Had your fill of goat's, sheep's and cow's milk cheeses?

Get your appetite ready for yak's milk cheese.

In Tibet, where no cheese-making tradition existed previously, this all-natural, organic cheese is being made to help improve an ancient way of life.

The sweet, delicate, herbal-tasting cheese is made from the rich milk of those shaggy-haired, big-horned, buffalo-sized animals that roam the plateau at 14,000 feet above sea level.

New York's Trace Foundation, which works with Tibetans in China, has joined with Jonathan White, a former cheese maker at New York's Egg Farm Dairy, to teach the nomads how to turn milk into cheese and cheese into added income.

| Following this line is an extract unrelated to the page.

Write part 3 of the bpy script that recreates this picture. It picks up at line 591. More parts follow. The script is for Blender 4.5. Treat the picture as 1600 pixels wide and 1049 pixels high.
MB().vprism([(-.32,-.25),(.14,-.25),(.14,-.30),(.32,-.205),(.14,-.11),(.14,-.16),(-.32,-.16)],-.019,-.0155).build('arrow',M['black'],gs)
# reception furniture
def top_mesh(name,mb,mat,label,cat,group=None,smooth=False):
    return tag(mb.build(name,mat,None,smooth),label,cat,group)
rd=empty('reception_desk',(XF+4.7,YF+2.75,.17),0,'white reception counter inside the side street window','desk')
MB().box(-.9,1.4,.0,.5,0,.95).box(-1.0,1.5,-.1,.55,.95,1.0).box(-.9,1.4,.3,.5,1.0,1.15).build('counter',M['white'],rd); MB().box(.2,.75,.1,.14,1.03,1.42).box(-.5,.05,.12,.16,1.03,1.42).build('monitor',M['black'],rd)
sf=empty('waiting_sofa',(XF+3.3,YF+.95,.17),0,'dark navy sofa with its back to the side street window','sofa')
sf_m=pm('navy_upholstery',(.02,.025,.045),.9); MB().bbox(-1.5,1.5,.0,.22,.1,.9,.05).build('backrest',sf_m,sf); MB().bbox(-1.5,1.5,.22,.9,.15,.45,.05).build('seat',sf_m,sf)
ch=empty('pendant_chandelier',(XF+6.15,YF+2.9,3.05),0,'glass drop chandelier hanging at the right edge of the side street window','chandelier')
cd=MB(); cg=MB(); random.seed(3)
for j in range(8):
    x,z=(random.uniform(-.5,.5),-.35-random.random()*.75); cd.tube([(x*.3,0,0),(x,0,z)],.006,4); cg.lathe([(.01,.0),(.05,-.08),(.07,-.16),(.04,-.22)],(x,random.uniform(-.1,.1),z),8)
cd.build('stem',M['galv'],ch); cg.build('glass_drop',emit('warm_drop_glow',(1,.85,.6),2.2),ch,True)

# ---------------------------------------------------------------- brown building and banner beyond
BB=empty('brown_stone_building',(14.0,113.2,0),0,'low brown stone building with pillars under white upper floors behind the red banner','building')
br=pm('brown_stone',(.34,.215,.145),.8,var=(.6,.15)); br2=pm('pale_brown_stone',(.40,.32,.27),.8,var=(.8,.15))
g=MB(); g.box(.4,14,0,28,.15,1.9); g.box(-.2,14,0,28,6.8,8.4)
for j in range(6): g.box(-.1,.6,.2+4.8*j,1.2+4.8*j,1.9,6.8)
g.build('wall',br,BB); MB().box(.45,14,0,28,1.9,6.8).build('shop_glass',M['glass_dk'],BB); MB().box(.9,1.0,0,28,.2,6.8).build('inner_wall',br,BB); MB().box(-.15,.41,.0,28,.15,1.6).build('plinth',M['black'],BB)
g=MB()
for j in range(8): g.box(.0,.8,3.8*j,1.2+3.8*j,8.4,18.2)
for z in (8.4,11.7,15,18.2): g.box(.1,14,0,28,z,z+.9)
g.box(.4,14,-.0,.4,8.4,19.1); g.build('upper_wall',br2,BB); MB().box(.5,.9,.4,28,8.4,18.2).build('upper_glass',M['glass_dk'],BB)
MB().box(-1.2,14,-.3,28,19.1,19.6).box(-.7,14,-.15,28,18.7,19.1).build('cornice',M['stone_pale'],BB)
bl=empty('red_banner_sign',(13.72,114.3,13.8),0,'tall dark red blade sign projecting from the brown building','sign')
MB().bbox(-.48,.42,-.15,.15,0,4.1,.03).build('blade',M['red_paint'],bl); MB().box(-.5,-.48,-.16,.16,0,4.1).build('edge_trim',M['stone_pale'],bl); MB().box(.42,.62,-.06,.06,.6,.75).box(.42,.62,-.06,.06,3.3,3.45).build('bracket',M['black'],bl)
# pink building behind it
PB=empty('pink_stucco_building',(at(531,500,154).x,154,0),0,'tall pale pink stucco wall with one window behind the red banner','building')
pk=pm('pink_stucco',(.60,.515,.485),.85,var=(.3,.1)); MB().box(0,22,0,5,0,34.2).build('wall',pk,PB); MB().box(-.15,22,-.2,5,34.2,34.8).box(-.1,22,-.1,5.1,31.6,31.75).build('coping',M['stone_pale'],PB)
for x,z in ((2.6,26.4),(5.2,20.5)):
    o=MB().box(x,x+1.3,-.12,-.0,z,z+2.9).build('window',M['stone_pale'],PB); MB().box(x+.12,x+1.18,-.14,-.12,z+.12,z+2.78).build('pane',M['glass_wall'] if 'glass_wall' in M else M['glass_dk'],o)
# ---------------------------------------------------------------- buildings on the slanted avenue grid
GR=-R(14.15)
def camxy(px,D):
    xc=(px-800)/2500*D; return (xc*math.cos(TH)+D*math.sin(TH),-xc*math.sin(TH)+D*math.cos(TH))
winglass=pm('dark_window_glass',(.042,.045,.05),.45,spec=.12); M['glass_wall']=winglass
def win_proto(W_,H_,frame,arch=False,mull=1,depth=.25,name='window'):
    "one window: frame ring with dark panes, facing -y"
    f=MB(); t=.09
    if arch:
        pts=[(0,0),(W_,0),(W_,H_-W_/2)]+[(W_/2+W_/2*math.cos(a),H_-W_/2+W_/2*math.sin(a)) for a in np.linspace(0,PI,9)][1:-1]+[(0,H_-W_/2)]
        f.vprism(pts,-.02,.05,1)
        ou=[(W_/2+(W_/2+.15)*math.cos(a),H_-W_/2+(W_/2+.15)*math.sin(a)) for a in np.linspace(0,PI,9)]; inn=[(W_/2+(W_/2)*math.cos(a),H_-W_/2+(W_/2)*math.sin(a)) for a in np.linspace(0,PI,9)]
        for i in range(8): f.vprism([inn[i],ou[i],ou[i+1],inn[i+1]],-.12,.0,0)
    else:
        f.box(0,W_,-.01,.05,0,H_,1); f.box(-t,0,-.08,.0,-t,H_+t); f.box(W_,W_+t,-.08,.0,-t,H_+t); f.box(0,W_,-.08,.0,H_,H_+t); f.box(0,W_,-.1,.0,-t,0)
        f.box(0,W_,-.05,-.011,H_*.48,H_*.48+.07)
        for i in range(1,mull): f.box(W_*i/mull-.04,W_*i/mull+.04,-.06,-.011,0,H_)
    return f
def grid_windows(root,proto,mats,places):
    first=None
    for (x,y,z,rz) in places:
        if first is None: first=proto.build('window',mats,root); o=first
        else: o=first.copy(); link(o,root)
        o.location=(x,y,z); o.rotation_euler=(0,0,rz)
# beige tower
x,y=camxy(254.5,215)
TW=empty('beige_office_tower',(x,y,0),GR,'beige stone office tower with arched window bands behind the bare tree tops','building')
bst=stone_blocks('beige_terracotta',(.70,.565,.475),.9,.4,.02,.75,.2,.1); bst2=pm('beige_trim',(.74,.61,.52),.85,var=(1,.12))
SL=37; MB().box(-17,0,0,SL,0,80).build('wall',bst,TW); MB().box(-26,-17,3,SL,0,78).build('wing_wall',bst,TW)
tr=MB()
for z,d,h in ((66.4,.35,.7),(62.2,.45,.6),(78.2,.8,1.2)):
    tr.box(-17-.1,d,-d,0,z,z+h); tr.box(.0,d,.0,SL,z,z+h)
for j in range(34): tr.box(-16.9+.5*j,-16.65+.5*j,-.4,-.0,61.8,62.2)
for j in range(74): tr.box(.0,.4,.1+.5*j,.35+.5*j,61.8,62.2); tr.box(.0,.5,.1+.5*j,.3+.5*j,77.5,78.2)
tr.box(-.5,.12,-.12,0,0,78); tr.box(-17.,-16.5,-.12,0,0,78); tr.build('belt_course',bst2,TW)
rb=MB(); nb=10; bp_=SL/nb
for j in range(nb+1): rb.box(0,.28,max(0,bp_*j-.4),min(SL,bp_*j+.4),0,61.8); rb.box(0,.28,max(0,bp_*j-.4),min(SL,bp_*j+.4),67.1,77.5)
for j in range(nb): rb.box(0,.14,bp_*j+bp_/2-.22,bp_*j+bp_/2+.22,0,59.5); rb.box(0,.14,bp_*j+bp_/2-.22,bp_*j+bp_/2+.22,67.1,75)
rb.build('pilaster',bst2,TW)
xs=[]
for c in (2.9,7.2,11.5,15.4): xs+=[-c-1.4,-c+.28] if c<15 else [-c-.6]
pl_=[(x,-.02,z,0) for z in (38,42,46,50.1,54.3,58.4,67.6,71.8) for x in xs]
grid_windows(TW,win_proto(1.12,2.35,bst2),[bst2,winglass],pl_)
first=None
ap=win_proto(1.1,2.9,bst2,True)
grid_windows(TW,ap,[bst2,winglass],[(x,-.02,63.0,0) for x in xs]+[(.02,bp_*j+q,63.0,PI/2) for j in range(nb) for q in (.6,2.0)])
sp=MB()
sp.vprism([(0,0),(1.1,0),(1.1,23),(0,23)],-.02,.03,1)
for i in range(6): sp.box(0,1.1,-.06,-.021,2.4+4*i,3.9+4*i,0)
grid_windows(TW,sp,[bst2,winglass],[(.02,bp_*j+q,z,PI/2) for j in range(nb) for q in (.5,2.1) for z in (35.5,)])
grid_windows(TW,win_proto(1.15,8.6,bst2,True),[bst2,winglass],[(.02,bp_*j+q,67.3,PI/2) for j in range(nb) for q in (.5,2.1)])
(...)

The firm cheese, named Ragya Metok (flower of Ragya in Tibetan), is made from yak's milk that is heated and ripened in big copper vats, curdled, then drained and molded into 15-pound wheels. The cheese is dry-cured in a coating of Tibetan red salt.

The cheese was featured in January at the 27th Fancy Food Show in San Francisco, where producers showed off their wares to chefs and prospective retailers.

The first shipment of yak's milk cheese was imported into the United States last month. Limited supplies are selling for $25 per pound at, the Grasslands Cheese Consortium's Web site.